Kein Hausverbot für Betriebsratsvorsitzenden
Arbeitgeber müssen Betriebsratsvorsitzenden räumlich und zeitlich ungehinderten Zutritt zur Ausübung von Betriebsratstätigkeiten gewähren.
Arbeitgeber dürfen den Betriebsratsvorsitzenden nicht an der Ausübung seiner Betriebsratstätigkeiten hindern. Nach einem Beschluss des Landesarbeitsgerichts Berlin-Brandenburg vom 2.9.2009 (Az. 17 TaBVGa 1372/09) können Arbeitgeber auch durch eine einstweilige Verfügung dazu verpflichtet werden, dem Betriebsratsvorsitzenden jederzeit unbegrenzten Zugang zum Betrieb zu gewähren. Dieses Zutrittsrecht gilt auch im Falle einer laufenden gerichtlichen Anfechtung der Betriebsratswahlen oder individualrechtlichen Freistellung des Betriebsratsvorsitzenden von der Arbeit durch den Arbeitgeber.
Freier Zugang für Betriebsräte
Das LAG entschied in diesem Fall zugunsten eines Betriebsratsvorsitzenden, den die Arbeitgeberin wegen des Verdachts auf Arbeitszeit- bzw. Abrechnungsbetrug zu kündigen beabsichtigt. Vor dem Berliner Arbeitsgericht ersucht sie um die Ersetzung der Zustimmung des Betriebsrats zu dieser Kündigung. Die Arbeitgeberin hat den Altenpfleger von der Arbeit freigestellt und ihm Hausverbot erteilt. Daraufhin stellte der Betriebsrat beim Arbeitsgericht den Antrag auf eine einstweilige Verfügung, um den räumlich und zeitlich unbegrenzten Zugang zum Betrieb zu erwirken. Am 3.6.2009 sprach das Gericht dem Betriebsratsvorsitzenden das Zutrittsrecht zu öffentlichen Räumen des Betriebs zu, allerdings nur an zwei Tagen in der Woche zu festgelegten Uhrzeiten. Dagegen schließlich legte der Betriebsrat vor dem LAG Beschwerde ein und bekam recht.
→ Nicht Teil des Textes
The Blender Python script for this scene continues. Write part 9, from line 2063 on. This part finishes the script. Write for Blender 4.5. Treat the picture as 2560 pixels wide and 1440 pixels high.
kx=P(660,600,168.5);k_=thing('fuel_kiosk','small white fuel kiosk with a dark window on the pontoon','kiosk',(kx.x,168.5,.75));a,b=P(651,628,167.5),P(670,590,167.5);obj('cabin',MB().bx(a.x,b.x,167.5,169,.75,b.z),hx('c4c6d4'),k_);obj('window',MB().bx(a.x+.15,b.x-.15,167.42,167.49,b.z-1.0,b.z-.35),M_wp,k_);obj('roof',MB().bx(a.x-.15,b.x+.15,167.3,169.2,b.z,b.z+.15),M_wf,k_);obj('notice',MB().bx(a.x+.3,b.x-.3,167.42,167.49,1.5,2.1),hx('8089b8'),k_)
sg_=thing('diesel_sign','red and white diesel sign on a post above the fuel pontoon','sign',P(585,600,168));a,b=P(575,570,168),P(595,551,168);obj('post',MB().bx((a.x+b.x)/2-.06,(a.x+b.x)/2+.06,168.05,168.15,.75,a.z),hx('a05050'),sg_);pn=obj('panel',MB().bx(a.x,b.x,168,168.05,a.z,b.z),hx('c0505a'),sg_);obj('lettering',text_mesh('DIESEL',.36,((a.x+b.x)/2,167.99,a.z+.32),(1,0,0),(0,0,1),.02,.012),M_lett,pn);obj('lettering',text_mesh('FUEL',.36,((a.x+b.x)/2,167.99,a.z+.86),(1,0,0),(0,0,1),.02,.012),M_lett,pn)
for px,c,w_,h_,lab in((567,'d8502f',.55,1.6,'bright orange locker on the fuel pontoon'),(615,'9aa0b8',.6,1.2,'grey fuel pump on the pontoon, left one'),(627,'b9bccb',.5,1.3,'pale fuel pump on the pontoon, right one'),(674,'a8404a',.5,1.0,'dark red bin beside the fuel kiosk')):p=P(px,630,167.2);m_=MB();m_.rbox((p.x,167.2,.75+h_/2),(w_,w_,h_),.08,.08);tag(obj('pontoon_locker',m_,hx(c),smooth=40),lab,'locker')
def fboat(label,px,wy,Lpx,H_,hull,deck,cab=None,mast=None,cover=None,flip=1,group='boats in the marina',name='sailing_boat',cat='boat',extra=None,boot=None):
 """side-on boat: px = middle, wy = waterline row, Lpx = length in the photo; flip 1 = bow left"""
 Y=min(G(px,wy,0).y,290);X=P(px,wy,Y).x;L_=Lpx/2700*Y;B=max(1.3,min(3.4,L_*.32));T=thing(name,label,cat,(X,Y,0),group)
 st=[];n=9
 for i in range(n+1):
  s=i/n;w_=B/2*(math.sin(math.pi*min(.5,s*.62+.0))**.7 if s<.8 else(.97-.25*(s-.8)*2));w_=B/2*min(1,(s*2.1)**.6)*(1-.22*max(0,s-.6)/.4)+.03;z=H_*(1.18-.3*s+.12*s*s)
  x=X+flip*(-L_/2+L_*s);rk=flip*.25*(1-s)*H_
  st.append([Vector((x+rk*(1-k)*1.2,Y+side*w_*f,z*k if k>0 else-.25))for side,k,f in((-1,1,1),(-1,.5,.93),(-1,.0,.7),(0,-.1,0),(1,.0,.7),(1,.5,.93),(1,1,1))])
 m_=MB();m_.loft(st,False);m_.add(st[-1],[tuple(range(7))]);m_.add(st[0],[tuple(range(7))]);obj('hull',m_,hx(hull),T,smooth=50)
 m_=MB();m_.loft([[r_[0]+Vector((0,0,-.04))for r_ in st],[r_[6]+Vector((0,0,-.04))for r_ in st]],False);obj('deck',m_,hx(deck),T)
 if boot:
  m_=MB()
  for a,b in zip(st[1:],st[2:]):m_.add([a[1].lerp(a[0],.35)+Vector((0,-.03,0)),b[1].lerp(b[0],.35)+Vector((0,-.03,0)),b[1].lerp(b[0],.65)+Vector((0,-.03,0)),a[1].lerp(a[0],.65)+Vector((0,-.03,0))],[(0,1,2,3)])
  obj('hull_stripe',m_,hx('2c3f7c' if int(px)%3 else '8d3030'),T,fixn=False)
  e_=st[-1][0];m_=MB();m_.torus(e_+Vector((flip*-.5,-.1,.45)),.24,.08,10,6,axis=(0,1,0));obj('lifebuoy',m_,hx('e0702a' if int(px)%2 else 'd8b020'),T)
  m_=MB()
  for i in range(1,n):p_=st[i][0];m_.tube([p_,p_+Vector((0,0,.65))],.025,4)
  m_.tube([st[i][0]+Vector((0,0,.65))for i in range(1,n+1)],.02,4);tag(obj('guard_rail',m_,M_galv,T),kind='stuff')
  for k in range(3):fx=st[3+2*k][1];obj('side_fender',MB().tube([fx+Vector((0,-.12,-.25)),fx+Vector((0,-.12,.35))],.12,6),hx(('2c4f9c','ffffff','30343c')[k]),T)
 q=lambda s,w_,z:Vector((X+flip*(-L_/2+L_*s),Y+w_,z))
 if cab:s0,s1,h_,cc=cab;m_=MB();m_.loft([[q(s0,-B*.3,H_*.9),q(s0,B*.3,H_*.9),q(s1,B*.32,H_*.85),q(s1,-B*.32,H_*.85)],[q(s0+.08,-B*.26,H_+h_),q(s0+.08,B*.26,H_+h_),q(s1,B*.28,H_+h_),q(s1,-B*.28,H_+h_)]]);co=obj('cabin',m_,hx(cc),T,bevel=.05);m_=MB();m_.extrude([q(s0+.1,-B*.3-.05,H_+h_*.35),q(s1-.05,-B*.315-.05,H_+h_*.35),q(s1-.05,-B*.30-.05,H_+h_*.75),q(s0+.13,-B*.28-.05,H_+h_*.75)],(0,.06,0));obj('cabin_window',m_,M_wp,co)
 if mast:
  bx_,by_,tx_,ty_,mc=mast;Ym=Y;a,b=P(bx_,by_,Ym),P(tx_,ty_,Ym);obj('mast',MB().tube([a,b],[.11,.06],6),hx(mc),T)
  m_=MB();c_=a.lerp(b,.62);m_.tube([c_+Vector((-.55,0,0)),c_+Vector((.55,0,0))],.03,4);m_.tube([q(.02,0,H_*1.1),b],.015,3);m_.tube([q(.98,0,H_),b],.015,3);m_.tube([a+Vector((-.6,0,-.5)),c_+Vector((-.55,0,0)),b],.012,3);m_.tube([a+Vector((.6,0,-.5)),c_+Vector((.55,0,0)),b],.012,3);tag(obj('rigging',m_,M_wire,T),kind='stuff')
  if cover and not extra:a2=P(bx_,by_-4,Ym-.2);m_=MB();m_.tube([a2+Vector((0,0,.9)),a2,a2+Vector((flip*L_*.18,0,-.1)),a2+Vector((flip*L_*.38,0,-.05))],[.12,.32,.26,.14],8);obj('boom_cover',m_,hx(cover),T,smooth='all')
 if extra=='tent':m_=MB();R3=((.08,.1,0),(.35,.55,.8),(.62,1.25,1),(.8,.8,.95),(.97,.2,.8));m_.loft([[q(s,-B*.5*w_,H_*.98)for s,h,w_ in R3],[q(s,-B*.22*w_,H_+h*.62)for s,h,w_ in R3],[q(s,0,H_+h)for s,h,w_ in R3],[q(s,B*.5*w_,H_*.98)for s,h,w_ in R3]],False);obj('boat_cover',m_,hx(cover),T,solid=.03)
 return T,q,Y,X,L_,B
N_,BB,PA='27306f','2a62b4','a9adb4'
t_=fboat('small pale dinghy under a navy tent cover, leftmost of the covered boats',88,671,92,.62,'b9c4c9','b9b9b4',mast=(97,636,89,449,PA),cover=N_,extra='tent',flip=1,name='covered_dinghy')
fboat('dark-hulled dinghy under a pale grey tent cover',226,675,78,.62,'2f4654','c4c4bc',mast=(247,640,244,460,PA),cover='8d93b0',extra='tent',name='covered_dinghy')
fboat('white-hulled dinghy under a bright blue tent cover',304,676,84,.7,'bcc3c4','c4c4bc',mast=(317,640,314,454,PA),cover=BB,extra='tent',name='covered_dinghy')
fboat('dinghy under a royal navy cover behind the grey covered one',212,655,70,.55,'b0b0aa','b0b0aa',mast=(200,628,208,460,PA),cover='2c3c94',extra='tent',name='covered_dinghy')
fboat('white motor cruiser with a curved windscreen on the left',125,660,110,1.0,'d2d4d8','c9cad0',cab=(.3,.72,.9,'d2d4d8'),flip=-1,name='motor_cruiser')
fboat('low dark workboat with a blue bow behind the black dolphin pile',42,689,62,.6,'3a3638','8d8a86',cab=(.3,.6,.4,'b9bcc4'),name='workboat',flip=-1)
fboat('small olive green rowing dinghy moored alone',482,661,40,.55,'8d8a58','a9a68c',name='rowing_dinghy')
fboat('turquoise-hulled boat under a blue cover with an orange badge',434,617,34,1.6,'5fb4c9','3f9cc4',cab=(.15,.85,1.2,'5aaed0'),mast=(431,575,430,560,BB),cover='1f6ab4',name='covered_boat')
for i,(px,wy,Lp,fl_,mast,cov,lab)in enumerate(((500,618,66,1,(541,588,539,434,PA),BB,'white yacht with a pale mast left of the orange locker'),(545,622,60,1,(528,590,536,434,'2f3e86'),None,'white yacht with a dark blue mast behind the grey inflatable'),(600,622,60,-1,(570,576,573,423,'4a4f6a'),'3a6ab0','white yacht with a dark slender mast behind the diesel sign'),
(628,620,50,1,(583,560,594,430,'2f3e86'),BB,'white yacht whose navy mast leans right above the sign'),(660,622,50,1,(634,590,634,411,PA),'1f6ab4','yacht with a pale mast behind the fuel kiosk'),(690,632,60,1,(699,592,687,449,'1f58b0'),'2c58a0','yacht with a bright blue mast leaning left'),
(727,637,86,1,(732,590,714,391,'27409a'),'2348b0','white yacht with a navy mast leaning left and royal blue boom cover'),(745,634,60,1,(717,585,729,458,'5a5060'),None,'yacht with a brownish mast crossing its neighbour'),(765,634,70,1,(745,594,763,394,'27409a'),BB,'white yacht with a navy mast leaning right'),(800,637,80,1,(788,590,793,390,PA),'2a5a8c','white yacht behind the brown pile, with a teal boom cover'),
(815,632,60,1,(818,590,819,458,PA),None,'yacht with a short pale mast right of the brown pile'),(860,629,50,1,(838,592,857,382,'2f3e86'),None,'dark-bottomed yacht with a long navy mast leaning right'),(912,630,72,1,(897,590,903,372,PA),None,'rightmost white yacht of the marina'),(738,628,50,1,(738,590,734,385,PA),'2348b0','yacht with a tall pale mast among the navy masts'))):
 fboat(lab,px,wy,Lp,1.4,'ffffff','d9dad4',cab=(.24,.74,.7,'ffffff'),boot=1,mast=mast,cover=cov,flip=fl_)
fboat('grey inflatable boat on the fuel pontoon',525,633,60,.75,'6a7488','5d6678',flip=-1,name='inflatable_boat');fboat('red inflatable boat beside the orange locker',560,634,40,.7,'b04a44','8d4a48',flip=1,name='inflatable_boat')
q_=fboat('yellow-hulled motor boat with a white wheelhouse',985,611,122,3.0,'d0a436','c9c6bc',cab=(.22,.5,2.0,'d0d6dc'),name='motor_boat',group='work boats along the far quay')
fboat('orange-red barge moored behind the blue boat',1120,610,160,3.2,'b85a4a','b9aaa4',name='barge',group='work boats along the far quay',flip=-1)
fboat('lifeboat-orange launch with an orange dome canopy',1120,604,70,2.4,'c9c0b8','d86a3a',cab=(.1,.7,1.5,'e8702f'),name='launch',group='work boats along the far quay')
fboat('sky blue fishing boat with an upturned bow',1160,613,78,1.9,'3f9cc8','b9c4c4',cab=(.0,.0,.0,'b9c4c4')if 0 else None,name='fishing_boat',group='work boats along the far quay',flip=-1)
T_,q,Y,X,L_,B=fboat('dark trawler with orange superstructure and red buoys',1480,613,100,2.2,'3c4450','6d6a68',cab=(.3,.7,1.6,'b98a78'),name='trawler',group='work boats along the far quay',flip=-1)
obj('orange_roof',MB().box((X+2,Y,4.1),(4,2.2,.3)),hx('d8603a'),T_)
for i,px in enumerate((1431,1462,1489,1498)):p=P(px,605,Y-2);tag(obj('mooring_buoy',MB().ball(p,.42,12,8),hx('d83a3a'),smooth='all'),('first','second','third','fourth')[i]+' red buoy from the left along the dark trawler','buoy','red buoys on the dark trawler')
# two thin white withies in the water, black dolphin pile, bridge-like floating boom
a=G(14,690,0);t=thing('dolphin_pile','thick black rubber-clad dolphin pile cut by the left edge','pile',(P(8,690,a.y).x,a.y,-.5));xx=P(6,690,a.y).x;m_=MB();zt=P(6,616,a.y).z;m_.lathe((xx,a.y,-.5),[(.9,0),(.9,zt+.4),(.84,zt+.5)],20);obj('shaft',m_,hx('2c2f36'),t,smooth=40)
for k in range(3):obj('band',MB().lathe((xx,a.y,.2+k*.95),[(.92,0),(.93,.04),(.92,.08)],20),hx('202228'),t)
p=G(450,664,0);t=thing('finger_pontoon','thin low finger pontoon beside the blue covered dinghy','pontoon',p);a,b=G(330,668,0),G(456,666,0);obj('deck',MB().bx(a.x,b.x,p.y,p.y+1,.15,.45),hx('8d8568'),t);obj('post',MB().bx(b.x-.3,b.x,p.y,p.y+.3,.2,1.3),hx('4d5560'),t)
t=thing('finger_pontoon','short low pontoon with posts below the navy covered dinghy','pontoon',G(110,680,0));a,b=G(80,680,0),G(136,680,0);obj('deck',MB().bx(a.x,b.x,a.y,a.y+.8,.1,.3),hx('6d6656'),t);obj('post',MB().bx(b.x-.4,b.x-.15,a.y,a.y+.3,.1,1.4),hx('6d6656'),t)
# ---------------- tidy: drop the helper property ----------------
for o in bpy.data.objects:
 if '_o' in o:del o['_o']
In der Urteilsbegründung bekräftigte das Gericht das Recht der Betriebsratsmitglieder auf ungestörte Amtsausübung gemäß § 78 BetrVG. Damit sie jederzeit die Möglichkeit zur Durchführung ihrer gesetzlichen Aufgaben haben, folgt daraus auch das Recht auf einen zeitlich uneingeschränkten Zutritt zum Betrieb.
Die Einwände der Arbeitgeberin, dass der Betriebsratsvorsitzende nicht mehr zur Arbeit verpflichtet und daher durch die Freistellung sogar wie ein freigestelltes Betriebsratsmitglied zu behandeln sei, ließ das Gericht nicht gelten. Ebenso wenig hielt ihre Auffassung, ein uneingeschränktes Zutrittsrecht könne nicht durch das begehrte Mittel einer einstweiligen Verfügung erzwungen werden, der Prüfung vor Gericht stand. Im Gegenteil, der einstweilige Rechtschutz dient gerade der Anspruchssicherung oder der vorläufigen Regelung eines Rechtsverhältnisses. Außerdem sah das LAG den Grund für eine Leistungsverfügung gegeben: Dem Betriebsrat sei es aufgrund der Weigerungshaltung der Arbeitgeberin nicht zuzumuten, auf den Abschluss der Beschwerdeinstanz zu warten, was mindestens ein weiteres halbes Jahr hätte dauern können.
Betriebszutritt trotz laufender Verfahren
Entscheidend für die Bewertung dieses Urteils ist auch die Tatsache, dass der Betriebsratsvorsitzende ein besonderer Ansprechpartner nicht nur für die Arbeitnehmer, sondern auch für den Arbeitgeber ist. Eine Einschränkung des Zutrittsrechts würde die betriebsverfassungsrechtliche Vertretung der Arbeitnehmer auf irreparable Weise beeinträchtigen. Wohlgemerkt, ein laufendes Zustimmungsersetzungsverfahren oder die Anfechtung der Betriebsratswahl haben keine Auswirkungen auf das Zutrittsrecht, das ausschließlich an die Mitgliedschaft im Betriebsrat gebunden ist. Solange eine Betriebsratswahl nicht rechtskräftig für unwirksam erklärt wird, genießen Mitglieder des Betriebsrates freien und uneingeschränkten Zugang zu ihrem Betrieb – zeitlich wie räumlich.